The lawmakers zeroed in on the costs of the proposed designs and whether they will incent the dispatchable generation. E3 said the recommended designs would improve ERCOT’s loss-of-load expectation (LOLE) to 0.1 day/year by 2026 at an incremental cost of $460 million over the current energy-only construct’s total customer costs of $22.3 billion. A hybrid design combining the backstop reliability service and dispatchable energy credits would be most expensive at an incremental increase of $920 million a year.
Carrie Bivens, ERCOT’s Independent Market Monitor, said the E3 report doesn’t accurately model the operating reserve demand curve, the market mechanism that values the market’s operating reserves based on their scarcity and reflects that value in energy prices.
“This will understate the future revenues of the energy-only market and therefore alter the build and retention signals for resources,” Bivens said. She said E3 also overstates generator retirements by 2026 at 11 GW, resulting in an LOLE that is higher than it should be.
“We don’t see 11,000 MW of retirement. … That affects many of the conclusions throughout the report,” Bivens said.
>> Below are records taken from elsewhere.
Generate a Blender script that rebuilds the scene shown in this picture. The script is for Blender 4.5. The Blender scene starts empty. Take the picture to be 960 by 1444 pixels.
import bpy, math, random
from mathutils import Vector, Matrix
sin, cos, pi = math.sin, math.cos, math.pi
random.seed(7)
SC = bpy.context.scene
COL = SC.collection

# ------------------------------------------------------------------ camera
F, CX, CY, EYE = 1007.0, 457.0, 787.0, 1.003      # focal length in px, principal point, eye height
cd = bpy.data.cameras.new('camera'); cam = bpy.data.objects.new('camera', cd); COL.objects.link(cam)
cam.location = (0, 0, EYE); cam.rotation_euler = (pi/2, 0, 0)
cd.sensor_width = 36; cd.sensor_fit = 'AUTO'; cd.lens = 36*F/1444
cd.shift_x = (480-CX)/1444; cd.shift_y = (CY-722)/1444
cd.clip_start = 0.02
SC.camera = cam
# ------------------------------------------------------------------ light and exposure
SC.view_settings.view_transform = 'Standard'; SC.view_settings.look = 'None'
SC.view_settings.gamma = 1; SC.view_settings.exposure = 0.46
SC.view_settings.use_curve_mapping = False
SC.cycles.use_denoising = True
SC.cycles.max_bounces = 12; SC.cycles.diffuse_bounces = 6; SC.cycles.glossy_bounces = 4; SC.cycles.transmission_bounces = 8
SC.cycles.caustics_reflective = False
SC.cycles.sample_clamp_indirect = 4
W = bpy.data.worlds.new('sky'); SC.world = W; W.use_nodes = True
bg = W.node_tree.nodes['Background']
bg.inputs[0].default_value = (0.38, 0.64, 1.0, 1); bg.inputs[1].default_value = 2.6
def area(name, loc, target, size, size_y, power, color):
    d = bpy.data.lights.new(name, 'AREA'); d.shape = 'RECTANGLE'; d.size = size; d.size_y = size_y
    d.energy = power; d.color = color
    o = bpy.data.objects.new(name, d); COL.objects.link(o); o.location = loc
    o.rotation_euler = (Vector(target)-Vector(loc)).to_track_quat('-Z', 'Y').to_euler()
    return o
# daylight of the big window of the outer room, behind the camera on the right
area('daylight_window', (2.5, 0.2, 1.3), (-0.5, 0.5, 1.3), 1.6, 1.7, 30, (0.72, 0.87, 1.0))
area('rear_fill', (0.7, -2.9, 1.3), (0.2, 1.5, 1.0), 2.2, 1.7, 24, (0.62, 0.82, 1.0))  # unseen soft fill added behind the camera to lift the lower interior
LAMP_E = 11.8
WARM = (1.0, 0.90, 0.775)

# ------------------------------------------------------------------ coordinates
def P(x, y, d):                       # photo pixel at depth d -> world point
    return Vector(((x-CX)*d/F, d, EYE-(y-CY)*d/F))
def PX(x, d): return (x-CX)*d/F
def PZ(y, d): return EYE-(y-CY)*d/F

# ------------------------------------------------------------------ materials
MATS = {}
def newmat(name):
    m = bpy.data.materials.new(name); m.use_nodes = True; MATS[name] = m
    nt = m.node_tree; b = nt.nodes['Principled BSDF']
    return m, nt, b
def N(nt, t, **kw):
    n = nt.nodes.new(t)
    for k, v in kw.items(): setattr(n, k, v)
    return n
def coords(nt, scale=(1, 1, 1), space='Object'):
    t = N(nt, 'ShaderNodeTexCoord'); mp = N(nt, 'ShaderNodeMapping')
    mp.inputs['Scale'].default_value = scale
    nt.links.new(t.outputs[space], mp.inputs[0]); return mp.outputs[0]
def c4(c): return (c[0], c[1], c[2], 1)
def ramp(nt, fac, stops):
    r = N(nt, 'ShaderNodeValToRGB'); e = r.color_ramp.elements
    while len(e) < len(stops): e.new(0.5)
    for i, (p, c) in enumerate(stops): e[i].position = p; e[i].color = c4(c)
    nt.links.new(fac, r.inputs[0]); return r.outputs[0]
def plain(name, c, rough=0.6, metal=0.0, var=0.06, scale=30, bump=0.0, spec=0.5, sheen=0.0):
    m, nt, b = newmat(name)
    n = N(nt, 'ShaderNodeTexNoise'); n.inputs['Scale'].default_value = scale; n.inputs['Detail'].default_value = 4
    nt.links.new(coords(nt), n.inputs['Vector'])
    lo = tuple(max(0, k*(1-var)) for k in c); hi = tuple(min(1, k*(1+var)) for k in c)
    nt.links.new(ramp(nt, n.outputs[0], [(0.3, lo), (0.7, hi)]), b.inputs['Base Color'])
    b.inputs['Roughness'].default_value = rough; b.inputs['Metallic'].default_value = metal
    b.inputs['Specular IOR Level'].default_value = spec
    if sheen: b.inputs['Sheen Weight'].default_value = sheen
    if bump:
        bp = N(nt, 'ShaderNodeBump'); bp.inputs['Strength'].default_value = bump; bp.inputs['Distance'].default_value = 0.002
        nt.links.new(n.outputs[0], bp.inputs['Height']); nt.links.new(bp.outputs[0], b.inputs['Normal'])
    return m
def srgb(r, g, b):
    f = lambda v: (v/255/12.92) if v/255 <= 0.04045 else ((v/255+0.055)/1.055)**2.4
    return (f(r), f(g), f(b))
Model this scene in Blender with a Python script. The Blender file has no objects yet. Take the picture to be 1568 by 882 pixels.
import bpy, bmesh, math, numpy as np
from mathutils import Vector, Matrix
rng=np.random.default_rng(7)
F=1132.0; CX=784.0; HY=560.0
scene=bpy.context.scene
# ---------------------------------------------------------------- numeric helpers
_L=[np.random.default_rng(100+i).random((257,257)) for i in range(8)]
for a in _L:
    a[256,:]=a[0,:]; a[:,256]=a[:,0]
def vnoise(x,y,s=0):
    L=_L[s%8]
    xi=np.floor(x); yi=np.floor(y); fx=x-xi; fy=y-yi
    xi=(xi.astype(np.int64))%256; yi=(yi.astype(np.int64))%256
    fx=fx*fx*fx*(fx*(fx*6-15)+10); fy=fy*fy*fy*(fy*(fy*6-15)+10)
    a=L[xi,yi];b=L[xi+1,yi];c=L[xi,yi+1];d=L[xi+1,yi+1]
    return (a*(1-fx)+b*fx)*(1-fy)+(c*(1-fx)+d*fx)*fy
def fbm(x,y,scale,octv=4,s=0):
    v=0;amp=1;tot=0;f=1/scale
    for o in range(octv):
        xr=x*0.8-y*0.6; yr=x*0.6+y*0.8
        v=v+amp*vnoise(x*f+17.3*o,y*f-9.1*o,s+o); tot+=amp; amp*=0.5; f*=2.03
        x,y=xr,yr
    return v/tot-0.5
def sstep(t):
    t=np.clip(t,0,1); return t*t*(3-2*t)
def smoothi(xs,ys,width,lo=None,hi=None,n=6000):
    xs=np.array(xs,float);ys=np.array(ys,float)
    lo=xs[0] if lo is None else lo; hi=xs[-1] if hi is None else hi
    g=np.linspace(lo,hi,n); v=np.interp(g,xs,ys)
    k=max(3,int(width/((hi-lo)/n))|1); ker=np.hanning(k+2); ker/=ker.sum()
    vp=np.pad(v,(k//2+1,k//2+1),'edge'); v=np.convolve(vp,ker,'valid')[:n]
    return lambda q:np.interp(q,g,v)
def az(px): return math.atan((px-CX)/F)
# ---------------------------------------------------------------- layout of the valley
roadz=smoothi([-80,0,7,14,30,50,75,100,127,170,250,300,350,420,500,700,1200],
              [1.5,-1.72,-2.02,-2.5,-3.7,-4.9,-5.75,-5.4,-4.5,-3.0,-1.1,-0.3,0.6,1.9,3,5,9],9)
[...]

She allowed that the PCM could be designed to send appropriate price signals “consistent with competitive market principles,” but the backstop reliability service would be costly because it would immediately sideline about 5 GW from the energy-only market and withhold it at the price cap, she said.
“That’s economic withholding and that will serve to increase energy revenues in the short run,” Bivens said.
The IMM has recommended that ERCOT develop a two- to four-hour day-ahead capacity product to account for the increased uncertainty associated with intermittent generation, load and other factors. It says the product could be deployed to bring online longer lead-time units when the grid operator detects operating conditions are “departing from expected conditions.”
Speaking for Texas Industrial Energy Consumers’ commercial customers, Katie Coleman said she shared Bivens’ concerns. She said the E3 report’s newest recommendations are “new spins on old concepts … essentially, the Northeastern-style forward capacity market.”
The PCM “is still fundamentally creating an electricity tax where customers are being mandated to pay a certain amount to generators. All the complexity in this report is just figuring out what’s the size of that tax,” Coleman said. “None of these proposals guarantee any new investment. None. The PUC does not have the authority to command capital. You can create incentives based on reports from a consultant, and you can hope that the capital markets respond, but there is no guarantee that they will. … If they don’t, what happens is customers pay a penalty price.”
“It seems like the loser is always the end user, and this is getting really, really expensive,” Sen. Lois Kolkhorst (R) said. “We can come out with all these proposals, but nobody’s willing to really say, ‘I’m going to do that.’ So, there’s market uncertainty.”
Lake responded to the repeated comments and questions about increasing costs to ratepayers with the same message, saying, “We can deliver 10 times improvement in reliability for roughly the same or even lower cost to our consumers in the absence of action.”
Once it receives stakeholder input next month, the PUC plans to issue its final market design, which will then be vetted by lawmakers early next year.
“I’m looking forward to see what the marketplace and the public tell us,” Lake said.